Uma criança que ainda não aprendeu a andar tem em si todas as possibilidades de, amparada, poder dar um passo após o outro. Mas se os pais desistirem dela e disserem: “esta definitivamente não anda”, o esforço dela precisará ser ainda maior na vida. Os pais terão perdido a oportunidade preciosa de apostar nos “aindas” da criança. Precisamos ter calma e acreditar que nossos "aindas" serão, no tempo certo, novas realidades.

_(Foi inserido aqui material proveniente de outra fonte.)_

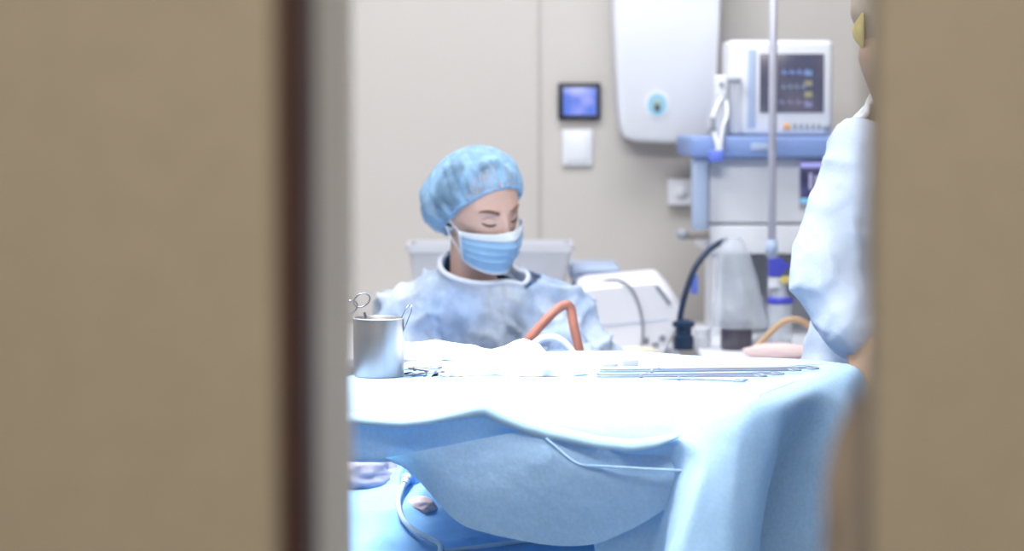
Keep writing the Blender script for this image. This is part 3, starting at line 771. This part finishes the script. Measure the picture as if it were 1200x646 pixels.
for s in (-1, 1):
    bm = bmesh.new(); grid(bm, [[mask_pt(s * u, v / 10, .0062) for v in range(0, 11)] for u in (.95, 1.0)]); o = obj('side_binding', bm, M['maskw'], mk); s_ = o.modifiers.new('s', 'SOLIDIFY'); s_.thickness = .001
    a_ = mask_pt(s, .02, .003); b_ = mask_pt(s, .78, .003)
    tubeo('ear_loop', [a_, HM @ Vector((s * .080, -.008, -.026)), HM @ Vector((s * .082, .012, -.006)), HM @ Vector((s * .082, .022, -.012))], .0016, M['maskw'], mk, 6, 8)
    tubeo('ear_loop', [b_, HM @ Vector((s * .077, -.010, -.062)), HM @ Vector((s * .080, .008, -.044)), HM @ Vector((s * .082, .020, -.026))], .0016, M['maskw'], mk, 6, 8)
bm = bmesh.new(); grid(bm, [[mask_pt(-1 + 2 * i / 48, v, .0062) for i in range(49)] for v in (.95, .98, 1.0)]); o = obj('lower_binding', bm, M['maskw'], mk); s_ = o.modifiers.new('s', 'SOLIDIFY'); s_.thickness = .001

# stool
t = thing('stool', 'round padded stool under the seated person', 'stool', (-.09, 5.46, 0))
bm = bmesh.new(); lathe(bm, [(0, .33), (.15, .33), (.165, .345), (.165, .36), (.15, .372), (0, .375)], (-.09, 5.46, 0)); obj('seat', bm, M['dgrey'], t)
bm = bmesh.new(); cyl(bm, (-.09, 5.46, .05), (-.09, 5.46, .33), .025); obj('column', bm, M['steel'], t)
bm = bmesh.new(); lathe(bm, [(0, 0), (.2, 0), (.2, .02), (.05, .05), (0, .05)], (-.09, 5.46, 0)); obj('base', bm, M['steel'], t)

# --- standing person at the right
SY = 4.56
RH2 = Matrix.Rotation(R(128), 4, 'Z') @ Matrix.Rotation(R(8), 4, 'X')
HC2 = P(1058, 12, SY); HM2 = Matrix.Translation(HC2) @ RH2
nb2 = P(1068, 132, SY + .03); nt2 = HM2 @ Vector((0, .03, -.09))
sl2 = P(1018, 178, SY - .04); el2 = P(974, 322, SY - .08); wl2 = P(1006, 398, SY - .13)
sr2 = P(1150, 175, SY + .14); er2 = P(1190, 330, SY + .16); wr2 = P(1170, 420, SY + .02)
pel = P(1066, 460, SY + .06)
cx = lambda px, py, Y: P(px, py, Y)
V2 = [pel, cx(1074, 350, SY + .06), cx(1074, 260, SY + .05), cx(1072, 190, SY + .05), nb2, nt2, sl2, el2, wl2, sr2, er2, wr2]
hx = pel.x; hy = pel.y
V2 += [Vector((hx - .09, hy, pel.z - .08)), Vector((hx - .09, hy, .46)), Vector((hx - .09, hy + .02, .09)), Vector((hx - .01, hy + .10, .035)),
       Vector((hx + .09, hy + .04, pel.z - .08)), Vector((hx + .09, hy + .04, .46)), Vector((hx + .09, hy + .06, .09)), Vector((hx + .17, hy + .14, .035))]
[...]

Para isso, o foco precisa estar na confiança de que a Vida que habita a todos, o Amor que de nós se serve, irá trazer as oportunidades perfeitas para que cada um, a seu tempo, floresça. Basta a gente não atrapalhar muito. E à medida que pudermos atuar no apoio dessas pessoas, não como um professor ou salvador, mas como alguém que está ao lado, incentivando, sendo belo em seu próprio caminhar e estimulando o outro a desenvolver seu próprio percurso, estaremos entregando o nosso melhor ao mundo.
Sou apaixonada pela palavra “ainda”, que sorvi da fonte de sabedoria de minha amada mamãe. Simplesmente porque o “ainda” guarda em si todas as potências do Amor em Movimento. É uma palavra que sugere: algo em mim (e no outro) está em curso e chegará lá! Simplesmente amo a liberdade, a fé e a confiança que esta palavra desperta em mim.
CONVITE A MIM MESMA (E QUE TALVEZ POSSA SERVIR, TAMBÉM, A VOCÊ)
Nesse lugar mais livre, permito-me olhar para meus processos com calma, com leveza, auto-amor, e assim fico mais forte e nutrida para olhar para cada um dos professores que a Vida nos traz. Os observo com calma, acolho suas necessidades, converso com eles num processo de profunda empatia.
Amparada pelo Evangelho de Jesus, convido-os a vivenciar – devagar – a Boa Nova e, juntos, vamos amadurecendo e ensaiando novos pensamentos, sentimentos, palavras, atitudes e hábitos.
Deste lugar, plena de auto-amor e indulgência por mim mesma, passo a ter isso para oferecer aos outros. Olhando-os com as mesmas posturas, ativo seus campos de florescimento, posto que há coerência interna em mim para tanto.
Explica-se, assim, o “como a ti mesmo” da regra de ouro de Jesus: “Ame ao próximo, COMO A TI MESMO”. O "fora" sempre nos estimula e instiga, mas ganha força dentro: ativando nosso próprio campo interior e, então, ativando o campo do outro da forma mais livre, bonita e consciente que pudermos expressar, momento a momento.
(Daniela Migliari, 26 de maio de 2017, num voo entre São Paulo e Brasília)
*TEXTO 5 DA SÉRIE*: _A alegria de co-criar o mundo com responsabilidade e amor_ – Uma reflexão sobre como ativamos o melhor e o pior em nós e nos outros.